How might I associate a label with a checkbox?

Have you ever seen a TV crime show where the detectives start a murder board, with pieces of evidence posted on a board connected by bits of twine, to help show a pattern or point to a suspect?

I think you need one for your data flow.

I suggest you learn to modularize your code through the use of value procedures and the avoidance of reliance on reading back label.text values into further calculations.

Learn to nest value procedure (function) calls.

Use procedure parameters to expose data flow.

Maxims to follow:

It's always wise
to modularize

If in doubt
rip it out

Also, don't be afraid to move things around if they are happening at the wrong time.

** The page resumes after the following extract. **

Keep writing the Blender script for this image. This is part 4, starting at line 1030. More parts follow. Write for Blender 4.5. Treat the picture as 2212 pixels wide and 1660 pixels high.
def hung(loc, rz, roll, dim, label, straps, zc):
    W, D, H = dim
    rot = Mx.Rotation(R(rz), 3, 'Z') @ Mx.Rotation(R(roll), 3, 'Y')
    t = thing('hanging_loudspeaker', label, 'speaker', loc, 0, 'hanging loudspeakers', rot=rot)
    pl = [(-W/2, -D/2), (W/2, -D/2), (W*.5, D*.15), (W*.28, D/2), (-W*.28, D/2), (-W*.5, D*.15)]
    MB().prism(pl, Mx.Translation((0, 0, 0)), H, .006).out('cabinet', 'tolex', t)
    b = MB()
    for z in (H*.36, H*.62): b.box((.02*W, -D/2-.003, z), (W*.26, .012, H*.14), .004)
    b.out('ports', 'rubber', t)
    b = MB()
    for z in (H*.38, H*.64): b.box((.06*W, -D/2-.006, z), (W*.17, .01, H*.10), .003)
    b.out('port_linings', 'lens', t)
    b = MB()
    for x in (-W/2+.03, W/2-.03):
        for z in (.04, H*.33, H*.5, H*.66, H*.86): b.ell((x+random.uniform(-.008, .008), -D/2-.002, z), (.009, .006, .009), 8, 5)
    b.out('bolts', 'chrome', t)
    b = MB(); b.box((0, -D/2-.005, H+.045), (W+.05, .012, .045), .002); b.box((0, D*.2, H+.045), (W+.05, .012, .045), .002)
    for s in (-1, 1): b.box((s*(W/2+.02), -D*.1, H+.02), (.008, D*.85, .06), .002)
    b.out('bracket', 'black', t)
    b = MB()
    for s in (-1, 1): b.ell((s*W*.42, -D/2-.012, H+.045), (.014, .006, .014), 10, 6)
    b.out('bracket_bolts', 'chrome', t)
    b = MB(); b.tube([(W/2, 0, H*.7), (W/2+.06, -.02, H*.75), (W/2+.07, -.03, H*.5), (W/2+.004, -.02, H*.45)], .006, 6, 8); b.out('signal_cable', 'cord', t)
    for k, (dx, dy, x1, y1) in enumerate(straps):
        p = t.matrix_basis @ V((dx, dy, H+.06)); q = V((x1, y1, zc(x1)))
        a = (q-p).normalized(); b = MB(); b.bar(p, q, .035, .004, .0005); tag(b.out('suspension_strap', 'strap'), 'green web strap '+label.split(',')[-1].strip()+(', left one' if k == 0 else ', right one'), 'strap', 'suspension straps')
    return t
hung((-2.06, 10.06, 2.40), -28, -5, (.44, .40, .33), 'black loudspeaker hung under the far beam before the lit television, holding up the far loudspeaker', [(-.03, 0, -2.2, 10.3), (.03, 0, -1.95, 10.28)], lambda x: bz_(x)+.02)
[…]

The Pros call that "refactoring".

Happy Saturday,

It is obvious to me that I am trying to create chicken salad with my chicken droppings of knowledge and the taste is just not quite right. You mentioned two lines of valuable information that I do not grock at all:

  1. Learn to nest value procedure (function) calls. I have found nothing on the Internet regarding nesting of procedures and

  2. Use procedure parameters to expose data flow. This takes me to my primary question. Is there any source of advance procedure applications? The only thing I found was this:
    Procedures

but it does not even come close to explaining what you did in the attached MIT file:

dew_point (1).aia (4.5 KB)

I can sort of follow the nomenclature of all of the procedure blocks but I could never assemble something like that from scratch without more thorough documentation than I have found so far. I am trying to understand the advantage of taking a relatively understandable formula like this:

and creating multiple procedural blocks, as I will not be using portions of the formula anywhere else. While I understand that you are a coding professional in this language and you tend to follow the "best practices" that you know (you should see my circuit breaker panels if you want a___-retentive wire art;), are there any advantages to me in making procedures that, for all intents and purposes, disguise the original formula with multiple layers of variables and partial expressions? It seems that procedures are best used when there are equations or short formulas that I would rather not repeat. If I am missing a "bigger picture" here please help me understand any other advantages of procedures. Thanks for the Dragnet idea but the red yarn strung between pushpins of blocks on my wall elicited my cat to advanced degrees of mischief;).

In your work with electronic components, you must have encountered potted components, whose internal workings are covered in plastic and their interface to the rest of whatever system they support is through a smaller number of wires.

A similar concept exists in plumbing. They call such subcomponents manifolds, valves, mixers, and fittings.

Procedures do the same for code. They hide complexity and expose (through their interfaces ) the limitations of their effects on their environment. (It is frowned on to have a procedure converse with global variables on the job, like a servant on the phone in the presence of their master. (I watch too much BBC)).

When using value procedure calls together, it is called piping, like the plumbing analogy, not nesting.